Opinion

Putin proves Obama wrong with his ugly military solution in Syria

President Obama declared last year that “There is no military solution in Syria.” Sadly, Russia’s Vladimir Putin has now proved him wrong by imposing one.

Aleppo, Syria’s largest city and the last rebel stronghold, is about to fall, thanks to withering Russian air bombardment backing government and Iranian troops. That effectively secures Bashar al-Assad’s hold on power in at least a large rump of Syria.

That left Secretary of State John Kerry with nothing to do but organize a “cessation of hostilities.”

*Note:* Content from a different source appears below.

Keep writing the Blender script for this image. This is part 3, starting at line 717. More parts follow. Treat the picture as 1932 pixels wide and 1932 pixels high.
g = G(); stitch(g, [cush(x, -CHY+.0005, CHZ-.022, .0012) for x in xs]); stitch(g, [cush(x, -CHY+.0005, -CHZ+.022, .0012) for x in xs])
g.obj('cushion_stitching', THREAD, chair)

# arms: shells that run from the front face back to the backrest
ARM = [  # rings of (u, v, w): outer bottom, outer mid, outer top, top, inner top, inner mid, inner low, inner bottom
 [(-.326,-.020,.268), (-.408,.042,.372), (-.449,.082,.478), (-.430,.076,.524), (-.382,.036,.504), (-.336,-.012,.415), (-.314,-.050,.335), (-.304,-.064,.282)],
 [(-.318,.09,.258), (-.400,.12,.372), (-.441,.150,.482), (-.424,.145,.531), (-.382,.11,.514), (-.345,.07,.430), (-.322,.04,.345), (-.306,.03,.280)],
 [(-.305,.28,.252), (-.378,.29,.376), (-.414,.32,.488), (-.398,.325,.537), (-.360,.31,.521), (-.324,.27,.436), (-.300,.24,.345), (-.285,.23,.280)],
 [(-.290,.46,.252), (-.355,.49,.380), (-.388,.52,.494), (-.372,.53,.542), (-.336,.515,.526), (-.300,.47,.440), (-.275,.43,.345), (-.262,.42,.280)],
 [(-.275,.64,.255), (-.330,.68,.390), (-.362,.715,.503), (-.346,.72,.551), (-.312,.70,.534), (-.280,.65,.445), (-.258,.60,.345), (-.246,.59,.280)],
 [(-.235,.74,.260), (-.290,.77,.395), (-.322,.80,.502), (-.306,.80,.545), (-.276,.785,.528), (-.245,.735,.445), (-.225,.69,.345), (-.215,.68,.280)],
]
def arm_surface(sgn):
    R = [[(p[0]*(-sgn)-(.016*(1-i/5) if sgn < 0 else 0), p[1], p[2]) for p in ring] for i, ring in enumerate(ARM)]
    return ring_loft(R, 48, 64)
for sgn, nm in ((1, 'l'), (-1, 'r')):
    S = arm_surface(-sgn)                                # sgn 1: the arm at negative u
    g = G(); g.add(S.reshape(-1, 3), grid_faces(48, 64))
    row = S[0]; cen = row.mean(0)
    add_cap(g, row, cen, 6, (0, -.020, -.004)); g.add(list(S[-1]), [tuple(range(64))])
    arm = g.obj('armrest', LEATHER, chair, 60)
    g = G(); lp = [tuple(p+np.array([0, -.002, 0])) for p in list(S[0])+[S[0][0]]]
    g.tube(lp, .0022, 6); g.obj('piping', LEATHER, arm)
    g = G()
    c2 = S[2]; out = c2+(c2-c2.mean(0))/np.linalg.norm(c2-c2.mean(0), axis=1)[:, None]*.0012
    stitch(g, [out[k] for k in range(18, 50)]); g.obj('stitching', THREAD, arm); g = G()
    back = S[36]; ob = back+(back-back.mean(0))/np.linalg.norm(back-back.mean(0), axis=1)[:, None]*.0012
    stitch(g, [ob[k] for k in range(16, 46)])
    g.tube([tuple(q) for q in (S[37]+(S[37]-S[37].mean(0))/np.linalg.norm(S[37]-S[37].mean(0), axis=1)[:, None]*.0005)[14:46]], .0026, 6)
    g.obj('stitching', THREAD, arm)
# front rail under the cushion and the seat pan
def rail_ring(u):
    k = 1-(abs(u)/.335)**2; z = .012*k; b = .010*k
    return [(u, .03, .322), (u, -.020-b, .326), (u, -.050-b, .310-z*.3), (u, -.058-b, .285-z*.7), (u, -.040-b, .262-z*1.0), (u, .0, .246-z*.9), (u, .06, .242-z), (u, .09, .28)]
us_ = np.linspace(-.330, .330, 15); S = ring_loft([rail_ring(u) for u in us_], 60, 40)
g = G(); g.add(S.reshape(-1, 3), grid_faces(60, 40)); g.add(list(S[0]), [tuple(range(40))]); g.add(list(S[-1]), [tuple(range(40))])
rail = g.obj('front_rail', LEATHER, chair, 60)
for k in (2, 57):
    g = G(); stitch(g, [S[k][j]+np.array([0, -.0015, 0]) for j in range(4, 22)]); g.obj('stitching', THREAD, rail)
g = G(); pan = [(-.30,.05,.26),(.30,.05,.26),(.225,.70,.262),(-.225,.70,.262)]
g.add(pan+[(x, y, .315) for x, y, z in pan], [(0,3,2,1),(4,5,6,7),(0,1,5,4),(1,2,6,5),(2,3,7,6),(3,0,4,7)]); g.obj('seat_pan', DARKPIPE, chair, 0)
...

Kerry hailed that as a significant accomplishment. But it falls far short of a lasting ceasefire: Russia intends to keep bombing, and Assad’s troops will keep fighting.

“If we negotiate, it does not mean that we stop fighting terrorism,” said the Syrian strongman. “The two tracks are inevitable in Syria.”

Even Kerry admits Putin may have only engaged in “talk for the sake of talk in order to continue the bombing.”

Obama’s “no military solution” talk was just an excuse. Putin, by contrast, saw no political solution — and set out to change the facts on the ground, as he now has. Assad — whom Obama and then-Secretary of State Hillary Clinton once loudly and repeatedly insisted “had to go” — is firmly entrenched.

The key moment came when Obama walked away from his 2013 “red line” on chemical weapons as soon as Assad had crossed it. The world took note: America’s friends learned not to rely on Obama’s promises; America’s enemies learned they could call his bluff.

Meanwhile, Assad has killed 250,000 of his own people, imprisoned and tortured countless others and turned millions into refugees.

And the president who once declared that America does not “turn a blind eye to atrocities in other countries” continues to do just that — to the great amusement of Vladimir Putin and Bashar Assad.